Over the past few years, WorldNetDaily has been promoting a WND-published book that bashes another book, “The Shack,” for allegedly having “deceived millions” about God — author James B. De Young even smears “The Shack” author Paul Young as being akin to Jim Jones and the book’s fans as having “cult-like” tendencies, WND editor Joseph Farah wrote of the book, “It embraces a universalist creed that suggests everyone is saved. It rejects the clear biblical condemnations of sinful behavior. It preaches the false ‘I’m OK, you’re OK’ gospel and rejects the reality of eternal damnation.”
In other words, it fails to comport with the right-wing fundamentalist Christianity of Farah and WND.
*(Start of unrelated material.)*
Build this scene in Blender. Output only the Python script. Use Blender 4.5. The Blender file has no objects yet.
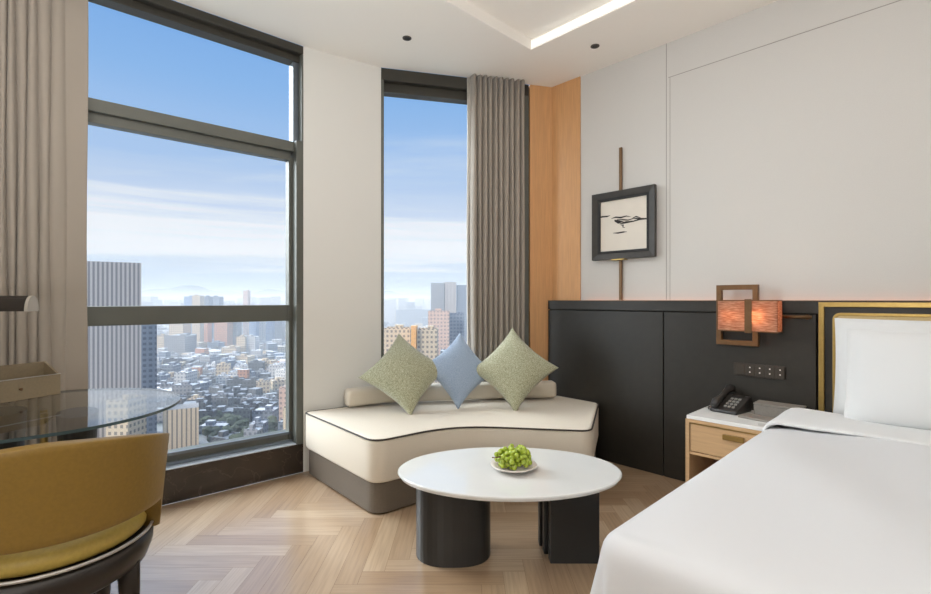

With reports that movie rights to “The Shack” have been optioned by Hollywood, it was time for WND to go “Shack”-bashing again. An April 24 WND article by Garth Kant that rehashes De Young’s attacks on the book, asserting that “The Shack’s” message of universal reconciliation is “a heresy that goes back all the way to the third century of the Church. It came to America in 1740 and was propagated among the churches of New England, where it found fertile ground and has been never totally eradicated.”
Since this is WND, neither Young nor anyone else is permitted to respond to De Young’s attacks.
If the film version of “The Shack” does indeed get made, look for WND and De Young to continue to ride its coattails by bashing it.